Wisdom
is the overflow of God’s nature. Of that overflow, all creation springs into
being, and is empowered to exist in harmony, without God’s nature being in any
way diminished. And this giving-away, and its fruit, delights God. For humans
to seek wisdom is not to gather and possess abstract knowledge, but to be known
and to know, to respond to delight with joy, to join in rejoicing in God’s
inhabited world—inhabited by every living creature—and to delight in the human
race. Any learning that causes us to look down on others, or envy others, is
not wisdom but to be schooled by folly.
Today,
as every day, is an invitation to enter more fully into a relationship with
God, our neighbour, and indeed our self-understanding, that is defined by
rejoicing and delighting. By breath-taking joy, found as we look in the face of
the other. This is not to deny the sorrows of life, or the wounds inflicted by
folly, but to triumph over despair. To tread lightly, and in awe and wonder.
People
are amazing, and what they are doing all around us today makes this world
liveable, as God intended. And if you are not sure that you are amazing,
all that you need to (be) know(n) is available to you, a gift given to you by
God, along with the Holy Spirit. So, what aspects of human nature or endeavour
are giving you joy and delight today?
For
me, and my family, Jo and I have been working in our garden, trying to bring
order and beauty to something that has been neglected for some time. We are no
experts, but we’re learning. With our son, our last remaining child living at
home fulltime, we’ve been enjoying some great tv series, displaying a vast
array of skills, enormous crews of people working together to tell a story to
the best of their ability. Last weekend, we joined with many others in enjoying
the concert for the Queen’s Platinum Jubilee, everyone invited to a party, to
lift our spirits.
Think
of that song that never fails to put a smile on your face when it comes on the
radio.
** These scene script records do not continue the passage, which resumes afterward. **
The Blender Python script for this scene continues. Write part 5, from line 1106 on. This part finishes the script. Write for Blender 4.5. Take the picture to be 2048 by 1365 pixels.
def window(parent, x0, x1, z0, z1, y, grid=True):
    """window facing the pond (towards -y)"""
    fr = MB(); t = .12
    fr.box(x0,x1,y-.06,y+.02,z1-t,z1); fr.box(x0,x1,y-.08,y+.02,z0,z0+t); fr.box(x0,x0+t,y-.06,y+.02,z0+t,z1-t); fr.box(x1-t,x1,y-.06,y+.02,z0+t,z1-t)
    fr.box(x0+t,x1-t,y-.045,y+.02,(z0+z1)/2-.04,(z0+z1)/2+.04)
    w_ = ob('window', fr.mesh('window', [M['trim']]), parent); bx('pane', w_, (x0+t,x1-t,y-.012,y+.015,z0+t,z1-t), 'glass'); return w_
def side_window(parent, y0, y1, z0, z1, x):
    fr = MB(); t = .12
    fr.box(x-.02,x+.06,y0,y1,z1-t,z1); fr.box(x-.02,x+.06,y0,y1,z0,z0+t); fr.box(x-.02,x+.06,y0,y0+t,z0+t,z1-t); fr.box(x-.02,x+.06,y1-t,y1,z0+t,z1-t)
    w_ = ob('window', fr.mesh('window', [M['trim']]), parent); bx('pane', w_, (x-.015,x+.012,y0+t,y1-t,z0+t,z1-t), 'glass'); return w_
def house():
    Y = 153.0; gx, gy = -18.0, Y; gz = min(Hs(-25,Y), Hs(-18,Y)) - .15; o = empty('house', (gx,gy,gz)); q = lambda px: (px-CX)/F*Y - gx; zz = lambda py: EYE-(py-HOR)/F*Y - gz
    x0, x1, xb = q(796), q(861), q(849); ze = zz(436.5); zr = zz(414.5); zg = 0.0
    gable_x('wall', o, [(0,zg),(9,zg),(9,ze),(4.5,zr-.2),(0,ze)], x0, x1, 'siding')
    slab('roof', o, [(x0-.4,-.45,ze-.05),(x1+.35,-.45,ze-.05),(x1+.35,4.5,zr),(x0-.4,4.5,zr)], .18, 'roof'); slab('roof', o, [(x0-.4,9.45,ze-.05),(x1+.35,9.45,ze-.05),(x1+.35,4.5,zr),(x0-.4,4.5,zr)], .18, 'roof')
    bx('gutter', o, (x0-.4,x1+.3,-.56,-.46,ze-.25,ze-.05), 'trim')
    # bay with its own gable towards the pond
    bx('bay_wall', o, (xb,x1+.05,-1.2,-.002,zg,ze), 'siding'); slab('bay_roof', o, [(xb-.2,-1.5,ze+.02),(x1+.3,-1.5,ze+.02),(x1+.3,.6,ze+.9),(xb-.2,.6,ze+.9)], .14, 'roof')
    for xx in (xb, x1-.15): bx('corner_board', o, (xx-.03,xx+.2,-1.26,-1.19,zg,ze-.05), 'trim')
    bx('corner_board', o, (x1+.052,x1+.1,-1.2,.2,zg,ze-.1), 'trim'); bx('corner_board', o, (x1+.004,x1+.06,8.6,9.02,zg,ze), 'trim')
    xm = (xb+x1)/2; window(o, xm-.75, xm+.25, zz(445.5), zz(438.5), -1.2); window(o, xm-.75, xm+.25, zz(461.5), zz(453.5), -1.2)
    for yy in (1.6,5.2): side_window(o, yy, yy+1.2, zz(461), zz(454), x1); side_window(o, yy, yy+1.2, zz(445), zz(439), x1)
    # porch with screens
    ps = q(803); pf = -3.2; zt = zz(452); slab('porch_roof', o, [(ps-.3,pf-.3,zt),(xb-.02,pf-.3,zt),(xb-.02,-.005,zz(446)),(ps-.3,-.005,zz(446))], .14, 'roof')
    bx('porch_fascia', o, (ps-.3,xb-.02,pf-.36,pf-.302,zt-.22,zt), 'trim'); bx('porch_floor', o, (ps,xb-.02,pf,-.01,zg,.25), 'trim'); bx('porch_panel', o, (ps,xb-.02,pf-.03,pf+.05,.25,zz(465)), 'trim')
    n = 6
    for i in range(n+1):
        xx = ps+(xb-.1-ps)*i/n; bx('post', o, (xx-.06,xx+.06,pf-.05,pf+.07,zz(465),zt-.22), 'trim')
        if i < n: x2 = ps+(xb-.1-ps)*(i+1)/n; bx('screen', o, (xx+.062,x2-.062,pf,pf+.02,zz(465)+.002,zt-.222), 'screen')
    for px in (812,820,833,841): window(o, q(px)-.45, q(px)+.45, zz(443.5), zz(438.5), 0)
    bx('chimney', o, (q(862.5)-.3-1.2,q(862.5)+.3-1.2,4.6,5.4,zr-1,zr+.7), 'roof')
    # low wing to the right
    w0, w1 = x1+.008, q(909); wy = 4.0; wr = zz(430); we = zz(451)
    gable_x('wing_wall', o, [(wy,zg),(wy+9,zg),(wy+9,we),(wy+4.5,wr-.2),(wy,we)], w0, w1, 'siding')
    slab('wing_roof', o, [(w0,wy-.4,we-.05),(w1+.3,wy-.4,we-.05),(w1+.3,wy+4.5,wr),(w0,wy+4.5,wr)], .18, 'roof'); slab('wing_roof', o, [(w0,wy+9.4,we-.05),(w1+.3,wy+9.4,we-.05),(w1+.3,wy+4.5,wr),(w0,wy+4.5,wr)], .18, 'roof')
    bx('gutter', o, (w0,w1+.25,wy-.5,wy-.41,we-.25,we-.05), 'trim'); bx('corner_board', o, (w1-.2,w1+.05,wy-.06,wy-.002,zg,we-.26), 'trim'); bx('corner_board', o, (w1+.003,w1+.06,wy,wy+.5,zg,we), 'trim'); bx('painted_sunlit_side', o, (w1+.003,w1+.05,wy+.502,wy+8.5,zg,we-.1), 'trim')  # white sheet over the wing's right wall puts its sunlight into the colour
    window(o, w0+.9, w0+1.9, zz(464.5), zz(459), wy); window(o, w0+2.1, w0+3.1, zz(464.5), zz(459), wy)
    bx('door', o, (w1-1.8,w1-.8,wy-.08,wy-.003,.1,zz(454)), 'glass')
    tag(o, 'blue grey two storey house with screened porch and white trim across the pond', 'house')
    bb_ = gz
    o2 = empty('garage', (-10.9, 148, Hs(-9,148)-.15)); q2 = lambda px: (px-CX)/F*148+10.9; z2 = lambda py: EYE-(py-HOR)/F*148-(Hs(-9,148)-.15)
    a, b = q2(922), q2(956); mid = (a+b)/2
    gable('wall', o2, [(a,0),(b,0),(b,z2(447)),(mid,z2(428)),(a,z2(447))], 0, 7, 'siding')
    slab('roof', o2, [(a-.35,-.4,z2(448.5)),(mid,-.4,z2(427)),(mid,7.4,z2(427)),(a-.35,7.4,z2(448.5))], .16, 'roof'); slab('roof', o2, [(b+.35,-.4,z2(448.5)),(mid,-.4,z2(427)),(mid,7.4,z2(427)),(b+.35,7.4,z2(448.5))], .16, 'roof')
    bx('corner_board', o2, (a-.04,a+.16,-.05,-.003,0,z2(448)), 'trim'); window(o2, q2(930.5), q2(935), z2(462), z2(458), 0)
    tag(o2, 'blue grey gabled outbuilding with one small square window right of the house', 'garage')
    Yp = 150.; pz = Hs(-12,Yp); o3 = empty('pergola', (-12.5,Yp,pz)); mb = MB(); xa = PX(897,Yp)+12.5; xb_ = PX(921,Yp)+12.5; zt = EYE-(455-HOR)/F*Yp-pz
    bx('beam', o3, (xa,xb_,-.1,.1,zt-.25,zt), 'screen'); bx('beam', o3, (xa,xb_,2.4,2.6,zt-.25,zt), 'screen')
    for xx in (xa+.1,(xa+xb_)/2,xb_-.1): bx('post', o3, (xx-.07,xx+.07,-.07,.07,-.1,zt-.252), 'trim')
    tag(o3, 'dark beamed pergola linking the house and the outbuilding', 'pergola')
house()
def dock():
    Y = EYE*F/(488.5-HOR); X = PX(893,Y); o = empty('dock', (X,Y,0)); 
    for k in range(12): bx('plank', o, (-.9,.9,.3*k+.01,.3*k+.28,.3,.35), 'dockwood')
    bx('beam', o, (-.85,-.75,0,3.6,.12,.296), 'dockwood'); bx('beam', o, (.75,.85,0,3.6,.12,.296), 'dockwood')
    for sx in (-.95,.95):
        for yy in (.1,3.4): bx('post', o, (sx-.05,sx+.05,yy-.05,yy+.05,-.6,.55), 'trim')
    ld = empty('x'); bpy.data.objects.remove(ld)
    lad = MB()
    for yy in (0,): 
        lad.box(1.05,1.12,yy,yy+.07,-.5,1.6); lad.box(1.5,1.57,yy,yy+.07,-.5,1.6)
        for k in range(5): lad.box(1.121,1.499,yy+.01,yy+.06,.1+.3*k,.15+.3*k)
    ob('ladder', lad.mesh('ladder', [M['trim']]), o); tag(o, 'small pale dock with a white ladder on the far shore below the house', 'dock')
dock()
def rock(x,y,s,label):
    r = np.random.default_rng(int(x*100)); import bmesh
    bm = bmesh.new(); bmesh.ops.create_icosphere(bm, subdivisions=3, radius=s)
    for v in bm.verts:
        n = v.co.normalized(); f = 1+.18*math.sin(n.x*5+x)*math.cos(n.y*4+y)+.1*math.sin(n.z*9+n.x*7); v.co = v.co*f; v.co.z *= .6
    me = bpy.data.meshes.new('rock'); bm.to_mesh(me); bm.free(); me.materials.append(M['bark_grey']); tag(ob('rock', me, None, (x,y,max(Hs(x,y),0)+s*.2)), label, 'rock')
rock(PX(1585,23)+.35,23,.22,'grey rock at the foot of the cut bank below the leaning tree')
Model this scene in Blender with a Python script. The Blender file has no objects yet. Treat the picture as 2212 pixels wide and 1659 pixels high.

Or that feat of incredible engineering, or stunning architecture, that you
find yourself compelled to stop and admire, and enjoy. To delight in.
Perhaps
the greatest folly of the past three hundred years has been the false dichotomy
of the sacred and the secular. Secular refers to any human activity, however
mundane, occurring within time and space. Sacred refers to the claim that God
is connected to, and takes interest in, anything, everything. We’ve swallowed
the lie that God is only interested in our turning up to church on a Sunday
morning; or that what matters is the life beyond this one. The revelation of
Wisdom held out to us in Proverbs is that every secular activity is a
sacred activity. That every human activity in this world is meant to be a
joyful partnership with the God who is fully revealed in the joiner—the master housebuilder—of
Nazareth.
What
will Jesus and you delight in together today?